Chris Goldfinger, a professor of geophysics at Oregon State University, has said the Cascadia zone is even more dangerous than California’s famous San Andreas fault.

In 2018, he told CNN: “Cascadia can make an earthquake almost 30 times more energetic than the San Andreas to start with, and then it generates a tsunami at the same time, which the side-by-side motion of the San Andreas can’t do.

“You’re going to have three to five minutes of shaking, and if you’re used to earthquakes in California, they typically last 15 to 30 seconds and before you are really sure of what is happening, it is over.”

Analysis in 2016 found that there were 43 major earthquakes in the past 10,000 years at the Cascadia zone.

These were often on the entire zone itself but sometimes on small parts of it.

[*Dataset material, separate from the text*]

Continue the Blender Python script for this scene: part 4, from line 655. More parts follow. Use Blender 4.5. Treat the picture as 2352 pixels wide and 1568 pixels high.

Then, in November 2017, a study led by The University of Texas at Austin found that the occurrence of earthquakes and tsunamis may be linked to compact sediments along large portions of the subduction zone.

It found that there was more chance of a big, destructive quake off the shore of Washington and northern Oregon than further south along the subduction zone.

Lead author Shuoshuo Han said: “We observed very compact sediments offshore of Washington and northern Oregon that could support earthquake rupture over a long distance and close to the trench, which increases both earthquake and tsunami hazards.”